### INFORMATION PROVIDED
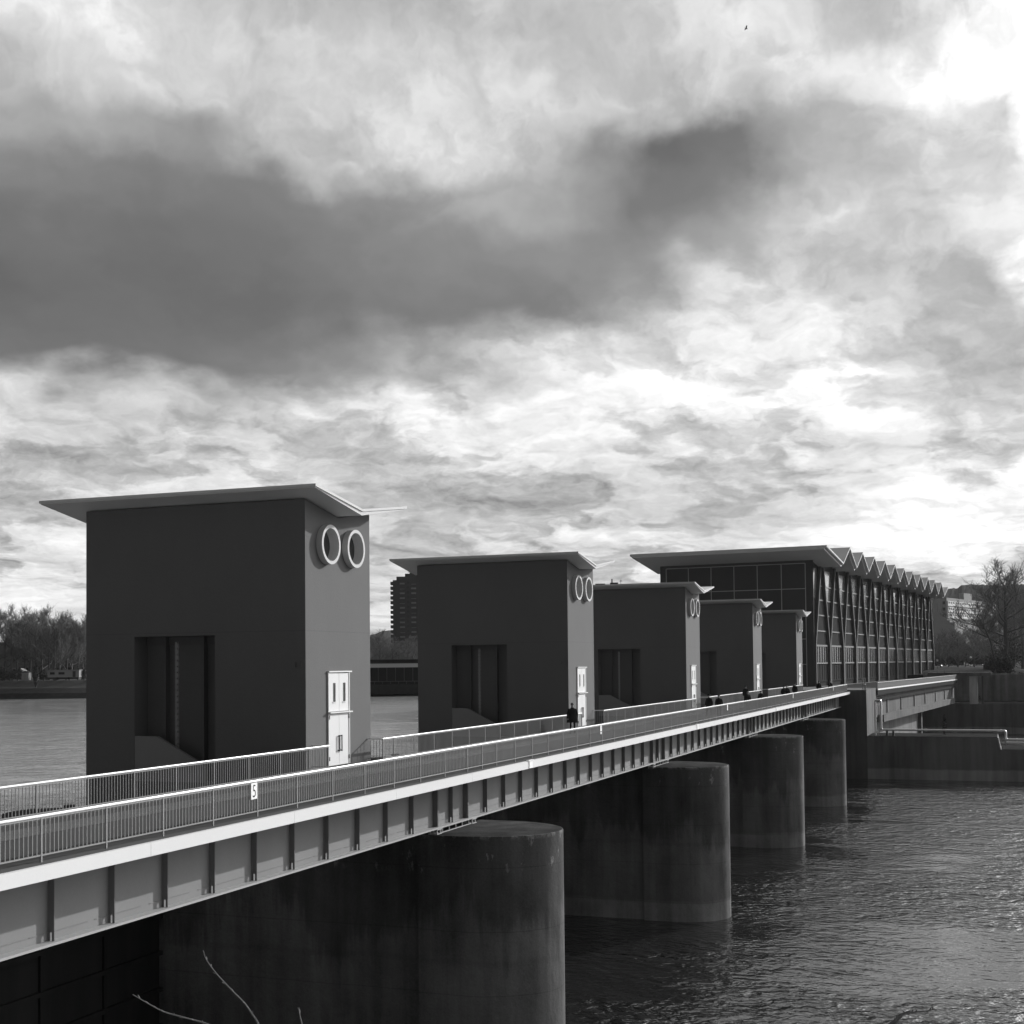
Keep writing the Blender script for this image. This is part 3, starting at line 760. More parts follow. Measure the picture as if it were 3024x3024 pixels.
# ------------------------------------------------------------------ powerhouse hall
HA = 5.2; BAY = 11.65
hl = empty('powerhouse_hall', (-28.06, 221.76, 0), -R_(HA), 'huge turbine hall with zigzag folded roof and slanting facade columns', 'hall')
S1_ = 12*BAY
def rz(s):                                       # roof soffit height along the hall
    pts = [(-7.4, 33.75), (5.82, 31.8)]
    for k in range(1, 12): pts += [(BAY*k, 34.85), (BAY*k+5.82, 31.8)]
    pts += [(S1_+1.2, 34.3)]; return pts
prof = rz(0)
def rh(s):
    for (a, za), (b, zb) in zip(prof, prof[1:]):
        if a <= s <= b: return za+(zb-za)*(s-a)/(b-a)
mb = MB(); top = [(0.02, rh(0.02))]+[p for p in prof if 0 < p[0] < S1_]+[(S1_-.02, rh(S1_-.02))]
mb.prism([(.02, 11.5), (S1_-.02, 11.5)]+[(s, z-.02) for s, z in reversed(top)], 'x', -26.68, -.45)
mb.build('body', M_HALL, hl)
mb = MB(); mb.box(-26.72, -.2, -.16, .016, 11.5, 32.9); mb.build('end_wall', M_HEND, hl)
mb = MB()
xs_ = [-25.6, -21.6, -17.58, -13.57, -9.56, -5.48, -1.47]; zs_ = [11.6, 15.15, 19.35, 24.0, 27.7, 31.9]
for x in xs_: mb.box(x-.055, x+.055, -.26, -.163, 11.6, 31.9)
for z in zs_[1:]:
    for a, b in zip(xs_, xs_[1:]): mb.box(a+.055, b-.055, -.25, -.163, z-.055, z+.055)
mb.build('end_mullion', M_MULL, hl)
mb = MB(); up = [(s, z+.36) for s, z in prof]; mb.prism([(s, z+.02) for s, z in prof]+list(reversed(up)), 'x', -29.6, 3.55)
rf = mb.build('roof', M_ROOF, hl)
mb = MB(); mb.prism([(s, z+.10) for s, z in prof]+[(s, z+.38) for s, z in reversed(prof)], 'x', 3.553, 3.66); mb.build('roof_edge', M_RING, rf)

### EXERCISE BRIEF
Set the listing down in full and exactly. Pictures within it should not appear in the copy.

### ANSWER TO THE EXERCISE
Keep writing the Blender script for this image. This is part 3, starting at line 760. More parts follow. Measure the picture as if it were 3024x3024 pixels.
# ------------------------------------------------------------------ powerhouse hall
HA = 5.2; BAY = 11.65
hl = empty('powerhouse_hall', (-28.06, 221.76, 0), -R_(HA), 'huge turbine hall with zigzag folded roof and slanting facade columns', 'hall')
S1_ = 12*BAY
def rz(s):                                       # roof soffit height along the hall
    pts = [(-7.4, 33.75), (5.82, 31.8)]
    for k in range(1, 12): pts += [(BAY*k, 34.85), (BAY*k+5.82, 31.8)]
    pts += [(S1_+1.2, 34.3)]; return pts
prof = rz(0)
def rh(s):
    for (a, za), (b, zb) in zip(prof, prof[1:]):
        if a <= s <= b: return za+(zb-za)*(s-a)/(b-a)
mb = MB(); top = [(0.02, rh(0.02))]+[p for p in prof if 0 < p[0] < S1_]+[(S1_-.02, rh(S1_-.02))]
mb.prism([(.02, 11.5), (S1_-.02, 11.5)]+[(s, z-.02) for s, z in reversed(top)], 'x', -26.68, -.45)
mb.build('body', M_HALL, hl)
mb = MB(); mb.box(-26.72, -.2, -.16, .016, 11.5, 32.9); mb.build('end_wall', M_HEND, hl)
mb = MB()
xs_ = [-25.6, -21.6, -17.58, -13.57, -9.56, -5.48, -1.47]; zs_ = [11.6, 15.15, 19.35, 24.0, 27.7, 31.9]
for x in xs_: mb.box(x-.055, x+.055, -.26, -.163, 11.6, 31.9)
for z in zs_[1:]:
    for a, b in zip(xs_, xs_[1:]): mb.box(a+.055, b-.055, -.25, -.163, z-.055, z+.055)
mb.build('end_mullion', M_MULL, hl)
mb = MB(); up = [(s, z+.36) for s, z in prof]; mb.prism([(s, z+.02) for s, z in prof]+list(reversed(up)), 'x', -29.6, 3.55)
rf = mb.build('roof', M_ROOF, hl)
mb = MB(); mb.prism([(s, z+.10) for s, z in prof]+[(s, z+.38) for s, z in reversed(prof)], 'x', 3.553, 3.66); mb.build('roof_edge', M_RING, rf)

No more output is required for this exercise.